EXERCISE REQUIREMENTS
Go through the material and tally the lines containing the string "picture". Give the total alone.

MATERIAL PROVIDED
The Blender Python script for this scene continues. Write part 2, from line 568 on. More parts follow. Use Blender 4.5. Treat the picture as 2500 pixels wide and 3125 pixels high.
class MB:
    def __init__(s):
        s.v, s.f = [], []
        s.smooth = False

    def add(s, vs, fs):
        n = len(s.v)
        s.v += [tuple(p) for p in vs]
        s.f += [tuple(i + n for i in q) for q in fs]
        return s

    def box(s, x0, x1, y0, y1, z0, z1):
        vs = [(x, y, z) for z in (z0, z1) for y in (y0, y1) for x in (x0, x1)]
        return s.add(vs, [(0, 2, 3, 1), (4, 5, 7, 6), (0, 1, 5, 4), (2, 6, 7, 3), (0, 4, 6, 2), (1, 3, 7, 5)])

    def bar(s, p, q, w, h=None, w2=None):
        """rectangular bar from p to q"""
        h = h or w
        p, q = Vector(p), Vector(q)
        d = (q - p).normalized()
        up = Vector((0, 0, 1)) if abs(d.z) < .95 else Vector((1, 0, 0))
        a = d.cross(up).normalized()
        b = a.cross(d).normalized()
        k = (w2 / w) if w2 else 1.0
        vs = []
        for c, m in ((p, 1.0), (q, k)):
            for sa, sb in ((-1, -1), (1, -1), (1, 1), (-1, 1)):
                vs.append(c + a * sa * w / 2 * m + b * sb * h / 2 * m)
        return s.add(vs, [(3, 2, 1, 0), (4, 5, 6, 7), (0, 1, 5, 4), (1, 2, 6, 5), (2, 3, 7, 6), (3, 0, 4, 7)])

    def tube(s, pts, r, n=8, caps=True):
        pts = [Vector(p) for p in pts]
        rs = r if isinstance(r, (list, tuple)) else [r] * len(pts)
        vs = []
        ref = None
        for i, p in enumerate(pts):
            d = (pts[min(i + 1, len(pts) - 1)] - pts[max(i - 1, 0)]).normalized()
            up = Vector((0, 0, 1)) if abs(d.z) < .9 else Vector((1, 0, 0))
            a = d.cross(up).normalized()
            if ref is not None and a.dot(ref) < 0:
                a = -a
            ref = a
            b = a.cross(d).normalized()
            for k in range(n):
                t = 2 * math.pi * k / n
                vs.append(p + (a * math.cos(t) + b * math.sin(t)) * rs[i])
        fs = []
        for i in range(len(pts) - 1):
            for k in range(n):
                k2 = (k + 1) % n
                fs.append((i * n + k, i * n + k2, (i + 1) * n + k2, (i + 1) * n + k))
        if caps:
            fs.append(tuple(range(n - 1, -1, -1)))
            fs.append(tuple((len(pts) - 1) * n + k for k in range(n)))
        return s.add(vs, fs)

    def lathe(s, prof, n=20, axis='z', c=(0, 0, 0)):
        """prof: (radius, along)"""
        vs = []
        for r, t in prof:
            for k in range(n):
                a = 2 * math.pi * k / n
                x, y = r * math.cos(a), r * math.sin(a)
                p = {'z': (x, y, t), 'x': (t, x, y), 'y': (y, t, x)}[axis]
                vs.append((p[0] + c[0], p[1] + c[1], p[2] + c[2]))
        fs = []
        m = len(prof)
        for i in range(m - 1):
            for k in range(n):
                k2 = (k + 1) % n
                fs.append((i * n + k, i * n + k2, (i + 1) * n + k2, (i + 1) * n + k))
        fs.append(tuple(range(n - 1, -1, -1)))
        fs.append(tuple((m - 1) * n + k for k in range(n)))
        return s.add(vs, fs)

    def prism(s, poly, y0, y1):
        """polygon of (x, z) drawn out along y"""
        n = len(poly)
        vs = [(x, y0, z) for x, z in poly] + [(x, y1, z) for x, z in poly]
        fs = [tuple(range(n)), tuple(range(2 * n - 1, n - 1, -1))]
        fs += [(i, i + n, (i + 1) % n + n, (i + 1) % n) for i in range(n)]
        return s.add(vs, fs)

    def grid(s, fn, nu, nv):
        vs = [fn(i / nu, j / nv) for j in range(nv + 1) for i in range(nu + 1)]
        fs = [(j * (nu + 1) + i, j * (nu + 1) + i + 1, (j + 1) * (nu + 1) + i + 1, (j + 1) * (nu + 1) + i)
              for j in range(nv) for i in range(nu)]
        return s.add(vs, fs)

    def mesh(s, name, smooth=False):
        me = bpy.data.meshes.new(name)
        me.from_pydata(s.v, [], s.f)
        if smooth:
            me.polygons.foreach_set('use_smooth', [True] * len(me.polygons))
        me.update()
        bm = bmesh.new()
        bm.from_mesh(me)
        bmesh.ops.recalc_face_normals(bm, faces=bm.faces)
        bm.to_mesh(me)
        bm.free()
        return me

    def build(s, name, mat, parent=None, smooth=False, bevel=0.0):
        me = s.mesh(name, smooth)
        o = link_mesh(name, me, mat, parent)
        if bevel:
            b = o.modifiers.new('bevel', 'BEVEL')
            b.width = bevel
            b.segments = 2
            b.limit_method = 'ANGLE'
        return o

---

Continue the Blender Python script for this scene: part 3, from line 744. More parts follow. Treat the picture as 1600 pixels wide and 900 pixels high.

ANSWER TO THIS EXERCISE
2